COLLECTED MATERIAL -

— begin —

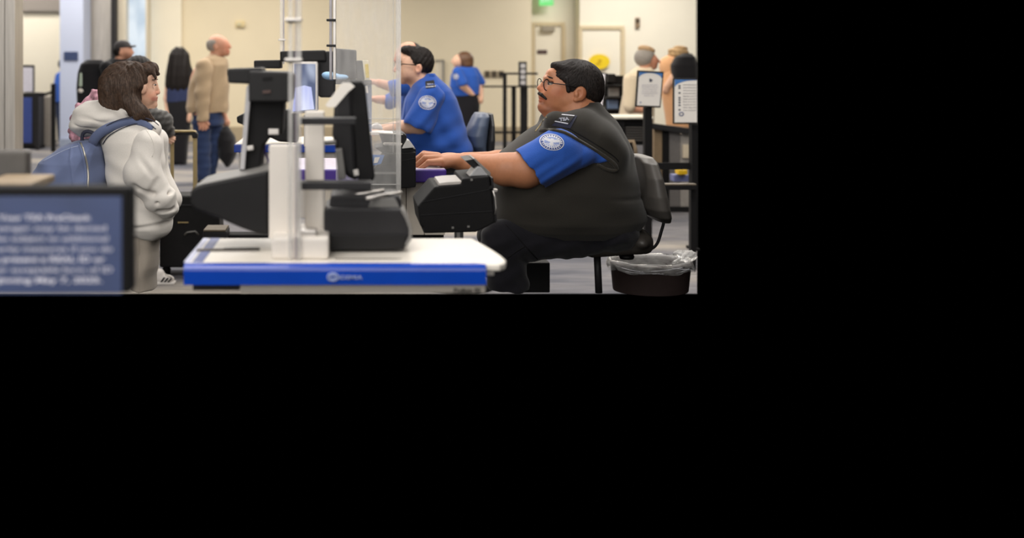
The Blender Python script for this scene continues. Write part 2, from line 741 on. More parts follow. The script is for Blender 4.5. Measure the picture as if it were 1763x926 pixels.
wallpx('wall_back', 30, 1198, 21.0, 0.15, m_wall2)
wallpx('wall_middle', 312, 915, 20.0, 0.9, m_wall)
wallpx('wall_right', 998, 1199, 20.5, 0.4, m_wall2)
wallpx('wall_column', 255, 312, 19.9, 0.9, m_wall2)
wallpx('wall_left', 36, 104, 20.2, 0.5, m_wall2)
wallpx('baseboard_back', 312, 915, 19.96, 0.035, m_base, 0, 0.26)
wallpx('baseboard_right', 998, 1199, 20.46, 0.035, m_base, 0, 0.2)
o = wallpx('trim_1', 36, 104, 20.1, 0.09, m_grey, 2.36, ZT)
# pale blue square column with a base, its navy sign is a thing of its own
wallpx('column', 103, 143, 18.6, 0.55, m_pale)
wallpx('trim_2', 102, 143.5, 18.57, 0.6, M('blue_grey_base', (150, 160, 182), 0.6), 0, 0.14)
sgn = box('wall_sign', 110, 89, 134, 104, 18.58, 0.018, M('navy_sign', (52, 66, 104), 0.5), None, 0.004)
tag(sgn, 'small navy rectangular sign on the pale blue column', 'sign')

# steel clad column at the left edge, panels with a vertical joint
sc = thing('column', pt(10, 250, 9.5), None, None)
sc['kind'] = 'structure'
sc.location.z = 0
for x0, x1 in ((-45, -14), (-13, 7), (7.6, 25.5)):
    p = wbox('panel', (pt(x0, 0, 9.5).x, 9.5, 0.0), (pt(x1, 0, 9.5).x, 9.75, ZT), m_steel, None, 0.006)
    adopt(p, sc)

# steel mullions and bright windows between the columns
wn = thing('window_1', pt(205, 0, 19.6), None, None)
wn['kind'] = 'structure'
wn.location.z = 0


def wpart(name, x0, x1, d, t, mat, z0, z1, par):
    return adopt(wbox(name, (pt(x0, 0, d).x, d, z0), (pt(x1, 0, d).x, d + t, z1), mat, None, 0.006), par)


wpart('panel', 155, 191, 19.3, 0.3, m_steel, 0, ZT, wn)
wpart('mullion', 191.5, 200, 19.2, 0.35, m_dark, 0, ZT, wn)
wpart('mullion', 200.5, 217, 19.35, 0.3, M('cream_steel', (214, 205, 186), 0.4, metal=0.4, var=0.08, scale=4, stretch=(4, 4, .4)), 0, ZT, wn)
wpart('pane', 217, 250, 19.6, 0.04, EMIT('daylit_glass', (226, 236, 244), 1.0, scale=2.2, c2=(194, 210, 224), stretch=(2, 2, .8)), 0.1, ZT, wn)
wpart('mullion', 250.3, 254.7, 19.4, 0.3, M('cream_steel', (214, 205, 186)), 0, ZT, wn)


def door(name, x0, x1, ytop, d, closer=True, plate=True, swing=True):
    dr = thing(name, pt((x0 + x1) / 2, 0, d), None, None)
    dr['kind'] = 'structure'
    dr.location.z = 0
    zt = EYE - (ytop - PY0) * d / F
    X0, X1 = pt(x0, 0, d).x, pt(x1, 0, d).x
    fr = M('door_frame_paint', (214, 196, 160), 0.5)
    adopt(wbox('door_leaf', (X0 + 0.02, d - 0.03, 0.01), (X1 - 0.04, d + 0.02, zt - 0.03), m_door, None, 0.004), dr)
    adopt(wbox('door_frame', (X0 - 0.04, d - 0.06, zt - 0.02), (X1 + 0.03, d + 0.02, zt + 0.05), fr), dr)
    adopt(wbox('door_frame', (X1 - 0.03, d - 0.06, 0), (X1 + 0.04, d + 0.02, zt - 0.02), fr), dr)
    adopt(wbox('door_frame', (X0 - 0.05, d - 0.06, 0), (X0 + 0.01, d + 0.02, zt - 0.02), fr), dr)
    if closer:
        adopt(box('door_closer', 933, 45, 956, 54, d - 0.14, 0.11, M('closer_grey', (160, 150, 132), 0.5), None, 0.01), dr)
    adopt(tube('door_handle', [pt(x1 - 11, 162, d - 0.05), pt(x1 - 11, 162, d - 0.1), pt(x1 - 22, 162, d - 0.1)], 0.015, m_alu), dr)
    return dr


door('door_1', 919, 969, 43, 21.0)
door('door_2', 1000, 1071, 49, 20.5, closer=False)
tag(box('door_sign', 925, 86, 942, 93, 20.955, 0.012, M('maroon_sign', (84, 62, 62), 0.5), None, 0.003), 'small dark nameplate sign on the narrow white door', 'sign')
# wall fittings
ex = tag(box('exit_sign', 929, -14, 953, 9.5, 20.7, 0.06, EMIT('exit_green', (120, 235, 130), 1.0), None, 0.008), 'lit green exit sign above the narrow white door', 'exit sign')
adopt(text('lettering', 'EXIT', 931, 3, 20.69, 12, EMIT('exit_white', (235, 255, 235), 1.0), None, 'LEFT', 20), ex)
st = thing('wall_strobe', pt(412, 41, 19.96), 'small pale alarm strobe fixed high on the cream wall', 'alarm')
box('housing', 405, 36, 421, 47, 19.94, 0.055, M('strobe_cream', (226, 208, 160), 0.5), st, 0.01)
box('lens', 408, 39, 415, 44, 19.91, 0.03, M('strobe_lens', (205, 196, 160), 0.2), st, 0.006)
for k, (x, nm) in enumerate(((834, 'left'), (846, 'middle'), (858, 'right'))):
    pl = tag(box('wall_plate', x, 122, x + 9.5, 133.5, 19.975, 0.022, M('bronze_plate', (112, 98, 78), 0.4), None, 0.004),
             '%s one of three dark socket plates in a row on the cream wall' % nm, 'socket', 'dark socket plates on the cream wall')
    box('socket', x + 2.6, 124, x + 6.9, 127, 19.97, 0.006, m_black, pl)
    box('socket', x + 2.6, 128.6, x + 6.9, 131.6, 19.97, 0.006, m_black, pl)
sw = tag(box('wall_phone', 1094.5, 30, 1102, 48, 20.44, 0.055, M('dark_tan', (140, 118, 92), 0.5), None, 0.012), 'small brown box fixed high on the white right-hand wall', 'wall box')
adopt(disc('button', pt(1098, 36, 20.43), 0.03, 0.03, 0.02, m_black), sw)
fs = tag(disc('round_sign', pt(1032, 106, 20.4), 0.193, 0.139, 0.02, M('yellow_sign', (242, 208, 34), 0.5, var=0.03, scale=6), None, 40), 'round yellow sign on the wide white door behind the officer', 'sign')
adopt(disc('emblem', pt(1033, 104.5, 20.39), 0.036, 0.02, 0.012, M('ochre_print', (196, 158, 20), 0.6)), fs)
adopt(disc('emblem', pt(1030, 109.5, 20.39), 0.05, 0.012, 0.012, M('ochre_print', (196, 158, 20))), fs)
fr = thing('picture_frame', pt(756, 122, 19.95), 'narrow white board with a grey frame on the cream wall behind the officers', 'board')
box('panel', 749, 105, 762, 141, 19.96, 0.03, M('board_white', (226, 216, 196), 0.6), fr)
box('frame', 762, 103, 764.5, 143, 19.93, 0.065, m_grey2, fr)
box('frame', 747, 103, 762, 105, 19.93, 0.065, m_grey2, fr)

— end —

TASK -
Please set down each line of the data above exactly as written, without the pictures.

ANSWER TO THIS EXERCISE -
The Blender Python script for this scene continues. Write part 2, from line 741 on. More parts follow. The script is for Blender 4.5. Measure the picture as if it were 1763x926 pixels.
wallpx('wall_back', 30, 1198, 21.0, 0.15, m_wall2)
wallpx('wall_middle', 312, 915, 20.0, 0.9, m_wall)
wallpx('wall_right', 998, 1199, 20.5, 0.4, m_wall2)
wallpx('wall_column', 255, 312, 19.9, 0.9, m_wall2)
wallpx('wall_left', 36, 104, 20.2, 0.5, m_wall2)
wallpx('baseboard_back', 312, 915, 19.96, 0.035, m_base, 0, 0.26)
wallpx('baseboard_right', 998, 1199, 20.46, 0.035, m_base, 0, 0.2)
o = wallpx('trim_1', 36, 104, 20.1, 0.09, m_grey, 2.36, ZT)
# pale blue square column with a base, its navy sign is a thing of its own
wallpx('column', 103, 143, 18.6, 0.55, m_pale)
wallpx('trim_2', 102, 143.5, 18.57, 0.6, M('blue_grey_base', (150, 160, 182), 0.6), 0, 0.14)
sgn = box('wall_sign', 110, 89, 134, 104, 18.58, 0.018, M('navy_sign', (52, 66, 104), 0.5), None, 0.004)
tag(sgn, 'small navy rectangular sign on the pale blue column', 'sign')

# steel clad column at the left edge, panels with a vertical joint
sc = thing('column', pt(10, 250, 9.5), None, None)
sc['kind'] = 'structure'
sc.location.z = 0
for x0, x1 in ((-45, -14), (-13, 7), (7.6, 25.5)):
    p = wbox('panel', (pt(x0, 0, 9.5).x, 9.5, 0.0), (pt(x1, 0, 9.5).x, 9.75, ZT), m_steel, None, 0.006)
    adopt(p, sc)

# steel mullions and bright windows between the columns
wn = thing('window_1', pt(205, 0, 19.6), None, None)
wn['kind'] = 'structure'
wn.location.z = 0


def wpart(name, x0, x1, d, t, mat, z0, z1, par):
    return adopt(wbox(name, (pt(x0, 0, d).x, d, z0), (pt(x1, 0, d).x, d + t, z1), mat, None, 0.006), par)


wpart('panel', 155, 191, 19.3, 0.3, m_steel, 0, ZT, wn)
wpart('mullion', 191.5, 200, 19.2, 0.35, m_dark, 0, ZT, wn)
wpart('mullion', 200.5, 217, 19.35, 0.3, M('cream_steel', (214, 205, 186), 0.4, metal=0.4, var=0.08, scale=4, stretch=(4, 4, .4)), 0, ZT, wn)
wpart('pane', 217, 250, 19.6, 0.04, EMIT('daylit_glass', (226, 236, 244), 1.0, scale=2.2, c2=(194, 210, 224), stretch=(2, 2, .8)), 0.1, ZT, wn)
wpart('mullion', 250.3, 254.7, 19.4, 0.3, M('cream_steel', (214, 205, 186)), 0, ZT, wn)


def door(name, x0, x1, ytop, d, closer=True, plate=True, swing=True):
    dr = thing(name, pt((x0 + x1) / 2, 0, d), None, None)
    dr['kind'] = 'structure'
    dr.location.z = 0
    zt = EYE - (ytop - PY0) * d / F
    X0, X1 = pt(x0, 0, d).x, pt(x1, 0, d).x
    fr = M('door_frame_paint', (214, 196, 160), 0.5)
    adopt(wbox('door_leaf', (X0 + 0.02, d - 0.03, 0.01), (X1 - 0.04, d + 0.02, zt - 0.03), m_door, None, 0.004), dr)
    adopt(wbox('door_frame', (X0 - 0.04, d - 0.06, zt - 0.02), (X1 + 0.03, d + 0.02, zt + 0.05), fr), dr)
    adopt(wbox('door_frame', (X1 - 0.03, d - 0.06, 0), (X1 + 0.04, d + 0.02, zt - 0.02), fr), dr)
    adopt(wbox('door_frame', (X0 - 0.05, d - 0.06, 0), (X0 + 0.01, d + 0.02, zt - 0.02), fr), dr)
    if closer:
        adopt(box('door_closer', 933, 45, 956, 54, d - 0.14, 0.11, M('closer_grey', (160, 150, 132), 0.5), None, 0.01), dr)
    adopt(tube('door_handle', [pt(x1 - 11, 162, d - 0.05), pt(x1 - 11, 162, d - 0.1), pt(x1 - 22, 162, d - 0.1)], 0.015, m_alu), dr)
    return dr


door('door_1', 919, 969, 43, 21.0)
door('door_2', 1000, 1071, 49, 20.5, closer=False)
tag(box('door_sign', 925, 86, 942, 93, 20.955, 0.012, M('maroon_sign', (84, 62, 62), 0.5), None, 0.003), 'small dark nameplate sign on the narrow white door', 'sign')
# wall fittings
ex = tag(box('exit_sign', 929, -14, 953, 9.5, 20.7, 0.06, EMIT('exit_green', (120, 235, 130), 1.0), None, 0.008), 'lit green exit sign above the narrow white door', 'exit sign')
adopt(text('lettering', 'EXIT', 931, 3, 20.69, 12, EMIT('exit_white', (235, 255, 235), 1.0), None, 'LEFT', 20), ex)
st = thing('wall_strobe', pt(412, 41, 19.96), 'small pale alarm strobe fixed high on the cream wall', 'alarm')
box('housing', 405, 36, 421, 47, 19.94, 0.055, M('strobe_cream', (226, 208, 160), 0.5), st, 0.01)
box('lens', 408, 39, 415, 44, 19.91, 0.03, M('strobe_lens', (205, 196, 160), 0.2), st, 0.006)
for k, (x, nm) in enumerate(((834, 'left'), (846, 'middle'), (858, 'right'))):
    pl = tag(box('wall_plate', x, 122, x + 9.5, 133.5, 19.975, 0.022, M('bronze_plate', (112, 98, 78), 0.4), None, 0.004),
             '%s one of three dark socket plates in a row on the cream wall' % nm, 'socket', 'dark socket plates on the cream wall')
    box('socket', x + 2.6, 124, x + 6.9, 127, 19.97, 0.006, m_black, pl)
    box('socket', x + 2.6, 128.6, x + 6.9, 131.6, 19.97, 0.006, m_black, pl)
sw = tag(box('wall_phone', 1094.5, 30, 1102, 48, 20.44, 0.055, M('dark_tan', (140, 118, 92), 0.5), None, 0.012), 'small brown box fixed high on the white right-hand wall', 'wall box')
adopt(disc('button', pt(1098, 36, 20.43), 0.03, 0.03, 0.02, m_black), sw)
fs = tag(disc('round_sign', pt(1032, 106, 20.4), 0.193, 0.139, 0.02, M('yellow_sign', (242, 208, 34), 0.5, var=0.03, scale=6), None, 40), 'round yellow sign on the wide white door behind the officer', 'sign')
adopt(disc('emblem', pt(1033, 104.5, 20.39), 0.036, 0.02, 0.012, M('ochre_print', (196, 158, 20), 0.6)), fs)
adopt(disc('emblem', pt(1030, 109.5, 20.39), 0.05, 0.012, 0.012, M('ochre_print', (196, 158, 20))), fs)
fr = thing('picture_frame', pt(756, 122, 19.95), 'narrow white board with a grey frame on the cream wall behind the officers', 'board')
box('panel', 749, 105, 762, 141, 19.96, 0.03, M('board_white', (226, 216, 196), 0.6), fr)
box('frame', 762, 103, 764.5, 143, 19.93, 0.065, m_grey2, fr)
box('frame', 747, 103, 762, 105, 19.93, 0.065, m_grey2, fr)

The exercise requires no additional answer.